### Exercise brief
Every line that holds the string "Blender" is to be identified and copied.

━━━━━ Data section

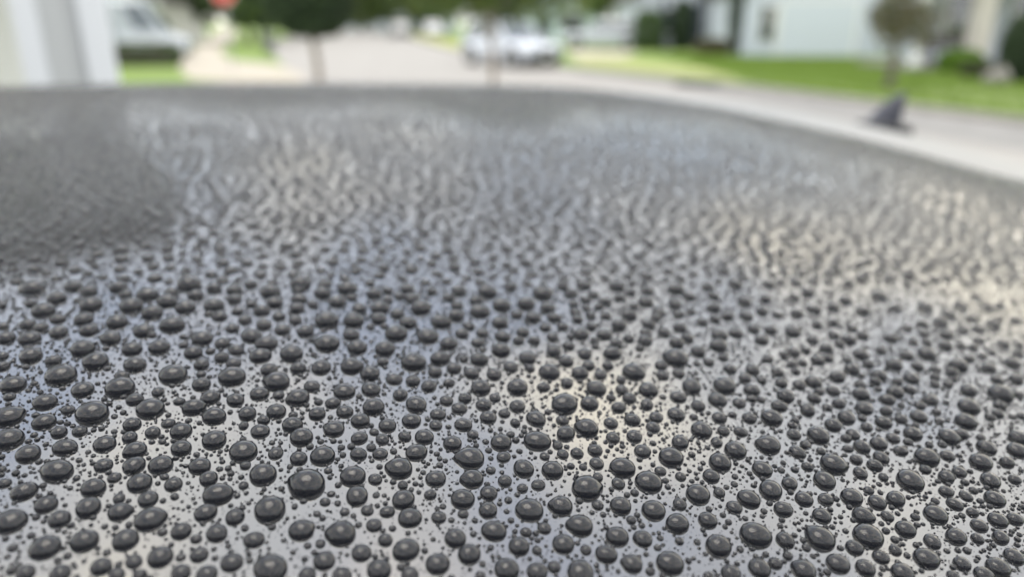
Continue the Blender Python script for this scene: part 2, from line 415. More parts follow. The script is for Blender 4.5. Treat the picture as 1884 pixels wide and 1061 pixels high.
shrub('tall dark conifer at the corner of the white garage', 1358, 106, 52, 150, M_lf, power=2.2, name='conifer', cat='conifer')
shrub('bright lime green bush in the bed below the porch', 1762, 140, 78, 42, M_lfb, power=2.2)
shrub('dark rounded evergreen shrub right of the beige porch column', 1872, 160, 84, 125, M_lf, power=2.4)
shrub('low dark bush behind the rock at the foot of the porch', 1800, 150, 70, 28, M_lfo + M_lf, power=2.2)
shrub('small dark green shrub left of the white porch column', 22, 158, 46, 80, M_lf, yy=9.0, power=2.6)
shrub('low brown and green planting at the foot of the white garage wall', 1310, 106, 70, 30, M_lfo, power=2.2)
# hedge
p0 = g(272, 121); t = thing('clipped_hedge', 'long clipped green box hedge in front of the white van', 'hedge', (*p0, 0))
bm = bmesh.new(); box(bm, -1.1, 1.1, -.4, .4, 0, .66); obj('inner_branches', bm, M_barkd, t)
leaves('foliage', solid(0, 0, 0, .85, 1.3, .55, 7), 8000, .04, M_lf + [M_lfl[1]], t)
# larger trees behind the street
def bigtree(label, X, y, r, h, zc, mats, n=7000, th=None, m=M_barkd):
    x = at(X, 40, y).x
    t = thing('background_tree', label, 'tree', (x, y, 0), 0, 'tall trees along the far street')
    trunk(t, zc * .75, .17, .11, limbs=5, m=m, top=r * .5)
    leaves('crown', blob(0, 0, zc, r, r, h, 44), int(n * .8), .36, mats, t)
bigtree('dense dark green tree beyond the curving footpath at upper left', 455, 60, 4.0, 4.0, 4.6, M_lf + M_lfl[:2], 14000)
bigtree('mid green tree with a pale trunk beyond the white van', 365, 66, 3.6, 3.6, 4.6, M_lf + M_lfl[:1], 10000)
bigtree('light green tree at the end of the road behind the clipped tree', 690, 110, 5.5, 5, 6.0, M_lfl + M_lf, 12000)
bigtree('broad green tree over the distant parked cars', 800, 95, 6.2, 4.6, 5.8, M_lf + M_lfl, 14000)
bigtree('pale green tree in front of the far pale houses', 1130, 58, 2.8, 2.6, 4.2, M_lfl, 7000)
bigtree('dark green tree at the bend of the road, left of the clipped tree', 545, 95, 5.5, 5.0, 6.0, M_lf + M_lfl[:2], 12000)
bigtree('yellow green tree directly behind the small grey bin', 478, 75, 3.4, 3.2, 4.0, M_lfl, 8000)
bigtree('round dark tree beyond the far end of the road', 620, 135, 8, 6, 7.0, M_lf, 12000)

# ------------------------------------------------------------------ houses
def window(parent, x0, x1, z0, z1, y, bars=1):
    bm = bmesh.new(); f = .07
    box(bm, x0 - f, x1 + f, y - .05, y, z0 - f, z0); box(bm, x0 - f, x1 + f, y - .05, y, z1, z1 + f)
    box(bm, x0 - f, x0, y - .05, y, z0, z1); box(bm, x1, x1 + f, y - .05, y, z0, z1)
    if bars: box(bm, x0, x1, y - .045, y, (z0 + z1) / 2 - .02, (z0 + z1) / 2 + .02)
    o = obj('window', bm, M_trim, parent)
    boxo('pane', x0, x1, y - .025, y - .002, z0, z1, M_glass, o)
def garage_door(parent, x0, x1, y, h=2.15, m=None):
    o = boxo('garage_door', x0, x1, y - .03, y, .02, h, m or M_garage, parent)
    rows = 4; cols = 4
    for i in range(rows):
        for j in range(cols):
            a = x0 + (x1 - x0) * (j + .08) / cols; b = x0 + (x1 - x0) * (j + .92) / cols
            c0 = .02 + (h - .02) * (i + .12) / rows; c1_ = .02 + (h - .02) * (i + .88) / rows
            boxo('panel', a, b, y - .045, y - .03, c0, c1_, m or M_garage, o, .006)
    boxo('door_trim', x0 - .12, x0, y - .06, y, 0, h + .12, M_trim, parent); boxo('door_trim', x1, x1 + .12, y - .06, y, 0, h + .12, M_trim, parent)
    boxo('door_trim', x0, x1, y - .06, y, h, h + .12, M_trim, parent)
def gable(parent, x0, x1, y0, y1, z, rise, m=M_roof, over=.4):
    bm = bmesh.new(); xm = (x0 + x1) / 2
    a = (x1 - x0) / 2 + over; sl = rise / ((x1 - x0) / 2); z0 = z - sl * over
    prism(bm, [(xm - a, z0), (xm, z + rise), (xm + a, z0), (xm + a, z0 + .16), (xm, z + rise + .18), (xm - a, z0 + .16)], 'y', y0 - over, y1 + over)
    obj('roof', bm, m, parent)
    bm = bmesh.new(); prism(bm, [(x0, z), (xm, z + rise - .01), (x1, z)], 'y', y0 + .002, y1 - .002); obj('gable_wall', bm, M_siding, parent)
def siding(parent, x0, x1, y, z0, z1, m):
    n = int((z1 - z0) / .2); bm = bmesh.new()
    for i in range(n):
        a = z0 + i * (z1 - z0) / n; b = z0 + (i + 1) * (z1 - z0) / n
        prism(bm, [(y - .004, b), (y - .03, a + .004), (y - .001, a)], 'x', x0, x1)
    o = obj('siding_boards', bm, m, parent); o['kind'] = 'stuff'
# right-hand house: garage wing + porch in front
gA, gB = g(1428, 108), g(1565, 108)
hy = (gA[1] + gB[1]) / 2
t = thing('garage_house', 'pale blue house with a white garage door and porch across the lawn', 'house', (0, 0, .1))
xl, xr = at(1372, 60, hy).x, at(1600, 60, hy).x
boxo('wall', xl, xr + 6, hy, hy + 9, 0, 2.9, M_siding, t)
siding(t, xl, gA[0] - .14, hy - .002, .1, 2.8, M_siding); siding(t, gB[0] + .14, xr, hy - .002, .1, 2.8, M_siding)
garage_door(t, gA[0], gB[0], hy - .004, 2.35)
window(t, at(1398, 50, hy).x, at(1424, 50, hy).x, .7, 2.1, hy - .03)
gable(t, xl, xr + 6, hy, hy + 9, 2.9, 2.6)
# porch of that house, closer to the street
pw = g(1690, 138)
py = pw[1]
boxo('porch_floor', at(1690, 60, py).x, at(1884, 60, py).x + 6, py, py + 4, 0, .16, M_stone, t)
boxo('porch_wall', at(1700, 60, py + 3).x, at(1884, 60, py).x + 6, py + 4.0, py + 4.15, .16, 2.9, M_siding, t)
window(t, at(1740, 40, py + 4).x, at(1790, 40, py + 4).x, 1.0, 2.4, py + 3.99)
window(t, at(1862, 40, py + 4).x, at(1960, 40, py + 4).x, 1.2, 2.4, py + 3.99)
for X, wd, m_ in ((1698, .17, M_trim), (1812, .52, M_beige), (1960, .3, M_trim)):
    x = at(X, 60, py).x
    o = boxo('porch_column', x - wd / 2, x + wd / 2, py + .05, py + .05 + wd, .16, 2.75, m_, t, .01)
    boxo('column_base', x - wd / 2 - .06, x + wd / 2 + .06, py - .01, py + .11 + wd, .16, .34, m_, o, .01)
boxo('porch_beam', at(1684, 60, py).x, at(1884, 60, py).x + 6, py + .03, py + .35, 2.75, 3.05, M_trim, t)
bm = bmesh.new(); prism(bm, [(py - .4, 3.052), (py + 4.4, 4.3), (py + 4.4, 4.45), (py - .4, 3.2)], 'x', at(1684, 60, py).x - .4, at(1884, 60, py).x + 6.4)
obj('porch_roof', bm, M_roof, t)
# porch bench
bx = at(1745, 85, py + 1.5).x
t = thing('porch_bench', 'dark timber bench standing on the porch behind the bright bush', 'bench', (bx, py + 1.6, .26))
for k in range(3): boxo('seat_slat', -.7, .7, -.28 + k * .19, -.12 + k * .19, .42, .46, M_wood, t)
for k in range(3): boxo('back_slat', -.7, .7, .28, .31, .52 + k * .15, .63 + k * .15, M_wood, t)
for sx in (-.66, .66):
    for sy in (-.24, .28): boxo('leg', sx - .03, sx + .03, sy - .03, sy + .03, 0, .42 if sy < 0 else .98, M_wood, t)
# rock
bm = bmesh.new(); bmesh.ops.create_icosphere(bm, subdivisions=3, radius=1)
for v in bm.verts:
    n_ = v.co.normalized(); q = 1 + .16 * math.sin(n_.x * 5 + 1) + .12 * math.sin(n_.y * 7 + n_.z * 4)
    v.co = Vector((n_.x * .34 * q, n_.y * .28 * q, max(-.02, n_.z * .26 * q + .1)))
rk = tag(obj('garden_rock', bm, M_stone, None, True), 'rounded grey garden rock at the edge of the planting bed', 'rock'); rk.location = (*g(1832, 163), .13)
# neighbour house: dark porch, white garage
hy2 = g(1230, 97)[1] + 1.0
t = thing('dark_door_house', 'grey house with dark double doors and a white garage left of the conifer', 'house', (0, 0, .1))
x0, x1 = at(1172, 60, hy2).x, at(1345, 60, hy2).x
boxo('wall', x0, x1, hy2, hy2 + 9, 0, 3.0, M_siding2, t); gable(t, x0, x1, hy2, hy2 + 9, 3.0, 2.2)
garage_door(t, at(1288, 60, hy2).x, at(1338, 60, hy2).x, hy2 - .004, 2.4, M_white)
boxo('front_door', at(1262, 60, hy2).x, at(1280, 60, hy2).x, hy2 - .05, hy2 - .004, .05, 2.4, M_dark, t)
boxo('porch_post', at(1208, 60, hy2).x, at(1216, 60, hy2).x, hy2 - 1.2, hy2 - 1.0, 0, 2.7, M_dark, t)
boxo('porch_post', at(1272, 60, hy2).x, at(1280, 60, hy2).x, hy2 - 1.2, hy2 - 1.0, 0, 2.7, M_dark, t)
window(t, at(1222, 60, hy2).x, at(1244, 60, hy2).x, .9, 2.2, hy2 - .004)
# pale houses far behind the parked cars
def farhouse(label, X, y, wd, m_, rise=2.2, dep=8):
    x = at(X, 40, y).x
    t = thing('far_house', label, 'house', (x, y, 0), 0, 'houses along the far side of the street')
    boxo('wall', -wd / 2, wd / 2, 0, dep, 0, 3, m_, t); gable(t, -wd / 2, wd / 2, 0, dep, 3, rise)
    window(t, -wd * .35, -wd * .15, .9, 2.2, -.004); window(t, wd * .15, wd * .35, .9, 2.2, -.004)
    boxo('front_door', -.5, .5, -.05, -.004, 0, 2.1, M_dark, t)
M_aqua = mat('pale_aqua_siding', (.52, .63, .63), .6)
farhouse('pale aqua house behind the nearest parked white car', 1000, 62, 9, M_aqua)
farhouse('white house behind the pale green tree', 1140, 66, 7, M_trim)
farhouse('white house at the far left beyond the white van', 150, 58, 12, M_trim)
farhouse('grey house far up the street behind the small white car', 770, 118, 11, M_siding2)
farhouse('pale house at the far end of the road', 665, 150, 9, M_siding)
farhouse('pale green house behind the white porch column', -330, 24, 8, mat('pale_green_siding', (.45, .54, .47), .6))

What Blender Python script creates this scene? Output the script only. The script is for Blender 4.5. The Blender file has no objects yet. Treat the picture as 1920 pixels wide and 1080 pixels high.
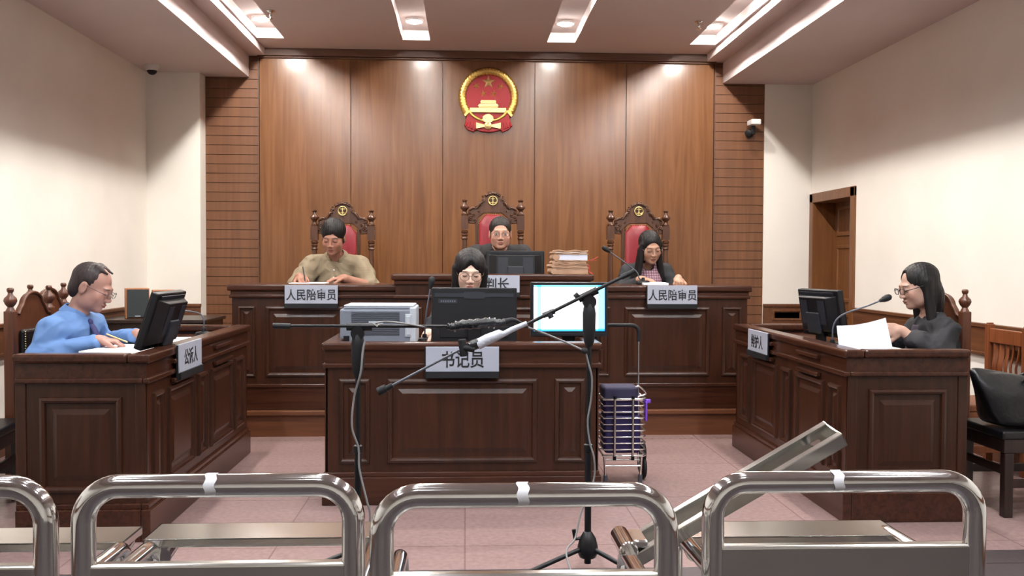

━━━━━━━━━━

### Written solution
Continue the Blender Python script for this scene: part 2, from line 415. More parts follow. The script is for Blender 4.5. Treat the picture as 1884 pixels wide and 1061 pixels high.
What Blender Python script creates this scene? Output the script only. The script is for Blender 4.5. The Blender file has no objects yet. Treat the picture as 1920 pixels wide and 1080 pixels high.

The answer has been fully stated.